■ Exercise prompt: Each record that follows should be repeated exactly, minus any images.

^^^^^^^^

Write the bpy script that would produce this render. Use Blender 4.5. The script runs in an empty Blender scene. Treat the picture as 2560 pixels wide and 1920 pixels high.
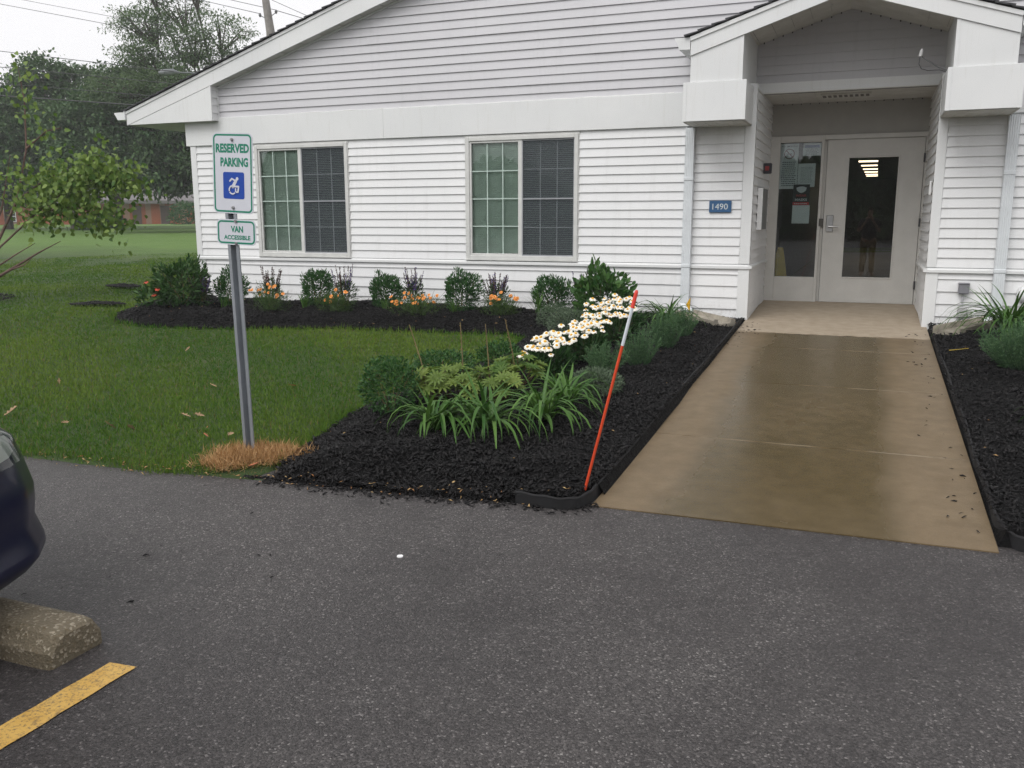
import bpy, math, random
import numpy as np
from mathutils import Vector, Matrix
rad = math.radians
S = bpy.context.scene
COL = S.collection
rng = np.random.default_rng(7)
random.seed(7)

# ------------------------------------------------------------------ camera
CAM_H = 1.46
F_PX, YAW, PITCH, ROLL = 2190.0, rad(21.9), rad(10.67), rad(-0.11)
fwd = np.array([-math.sin(YAW)*math.cos(PITCH), math.cos(YAW)*math.cos(PITCH), -math.sin(PITCH)])
r0 = np.array([math.cos(YAW), math.sin(YAW), 0.0]); u0 = np.cross(r0, fwd)
cr = r0*math.cos(ROLL)+u0*math.sin(ROLL); cu = -r0*math.sin(ROLL)+u0*math.cos(ROLL)
cd = bpy.data.cameras.new('camera'); cam = bpy.data.objects.new('camera', cd); COL.objects.link(cam)
M = Matrix.Identity(4)
for i in range(3):
    M[i][0] = cr[i]; M[i][1] = cu[i]; M[i][2] = -fwd[i]
M[2][3] = CAM_H
cam.matrix_world = M
cd.sensor_fit = 'HORIZONTAL'; cd.sensor_width = 36.0; cd.lens = F_PX/2560*36
cd.clip_start = 0.05; cd.clip_end = 2000
S.camera = cam

# ------------------------------------------------------------------ world, sun, exposure
SUN_EL, SUN_AZ = rad(52), rad(200)      # behind the photographer, veiled by cloud
w = bpy.data.worlds.new('World'); S.world = w; w.use_nodes = True
nt = w.node_tree; nt.nodes.clear()
sky = nt.nodes.new('ShaderNodeTexSky'); sky.sky_type = 'NISHITA'; sky.sun_disc = False
sky.sun_elevation = SUN_EL; sky.sun_rotation = SUN_AZ
sky.air_density = 1.0; sky.dust_density = 6.0; sky.ozone_density = 1.0
hs = nt.nodes.new('ShaderNodeHueSaturation'); hs.inputs['Saturation'].default_value = 0.06
gm = nt.nodes.new('ShaderNodeMixRGB'); gm.inputs[0].default_value = 0.80
gm.inputs[2].default_value = (6.9, 6.85, 7.0, 1)         # even cloud deck over the clear-sky gradient
bg = nt.nodes.new('ShaderNodeBackground'); bg.inputs['Strength'].default_value = 0.125
out = nt.nodes.new('ShaderNodeOutputWorld')
nt.links.new(sky.outputs[0], hs.inputs['Color']); nt.links.new(hs.outputs[0], gm.inputs[1])
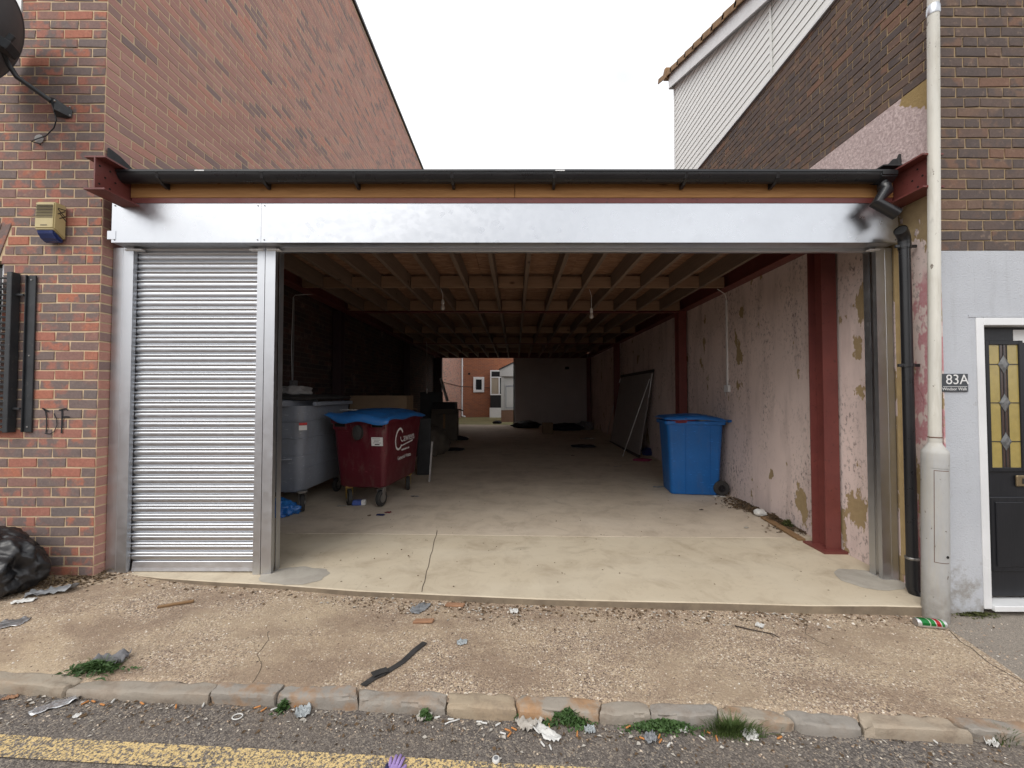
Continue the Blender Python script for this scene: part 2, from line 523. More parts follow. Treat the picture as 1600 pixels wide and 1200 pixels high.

^^^^^^^^

■ Solution:
Write the bpy script that would produce this render. Use Blender 4.5. The script runs in an empty Blender scene. Treat the picture as 2560 pixels wide and 1920 pixels high.
import bpy, math, random
import numpy as np
from mathutils import Vector, Matrix
rad = math.radians
S = bpy.context.scene
COL = S.collection
rng = np.random.default_rng(7)
random.seed(7)

# ------------------------------------------------------------------ camera
CAM_H = 1.46
F_PX, YAW, PITCH, ROLL = 2190.0, rad(21.9), rad(10.67), rad(-0.11)
fwd = np.array([-math.sin(YAW)*math.cos(PITCH), math.cos(YAW)*math.cos(PITCH), -math.sin(PITCH)])
r0 = np.array([math.cos(YAW), math.sin(YAW), 0.0]); u0 = np.cross(r0, fwd)
cr = r0*math.cos(ROLL)+u0*math.sin(ROLL); cu = -r0*math.sin(ROLL)+u0*math.cos(ROLL)
cd = bpy.data.cameras.new('camera'); cam = bpy.data.objects.new('camera', cd); COL.objects.link(cam)
M = Matrix.Identity(4)
for i in range(3):
    M[i][0] = cr[i]; M[i][1] = cu[i]; M[i][2] = -fwd[i]
M[2][3] = CAM_H
cam.matrix_world = M
cd.sensor_fit = 'HORIZONTAL'; cd.sensor_width = 36.0; cd.lens = F_PX/2560*36
cd.clip_start = 0.05; cd.clip_end = 2000
S.camera = cam

# ------------------------------------------------------------------ world, sun, exposure
SUN_EL, SUN_AZ = rad(52), rad(200)      # behind the photographer, veiled by cloud
w = bpy.data.worlds.new('World'); S.world = w; w.use_nodes = True
nt = w.node_tree; nt.nodes.clear()
sky = nt.nodes.new('ShaderNodeTexSky'); sky.sky_type = 'NISHITA'; sky.sun_disc = False
sky.sun_elevation = SUN_EL; sky.sun_rotation = SUN_AZ
sky.air_density = 1.0; sky.dust_density = 6.0; sky.ozone_density = 1.0
hs = nt.nodes.new('ShaderNodeHueSaturation'); hs.inputs['Saturation'].default_value = 0.06
gm = nt.nodes.new('ShaderNodeMixRGB'); gm.inputs[0].default_value = 0.80
gm.inputs[2].default_value = (6.9, 6.85, 7.0, 1)         # even cloud deck over the clear-sky gradient
bg = nt.nodes.new('ShaderNodeBackground'); bg.inputs['Strength'].default_value = 0.125
out = nt.nodes.new('ShaderNodeOutputWorld')
nt.links.new(sky.outputs[0], hs.inputs['Color']); nt.links.new(hs.outputs[0], gm.inputs[1])
Continue the Blender Python script for this scene: part 2, from line 523. More parts follow. Treat the picture as 1600 pixels wide and 1200 pixels high.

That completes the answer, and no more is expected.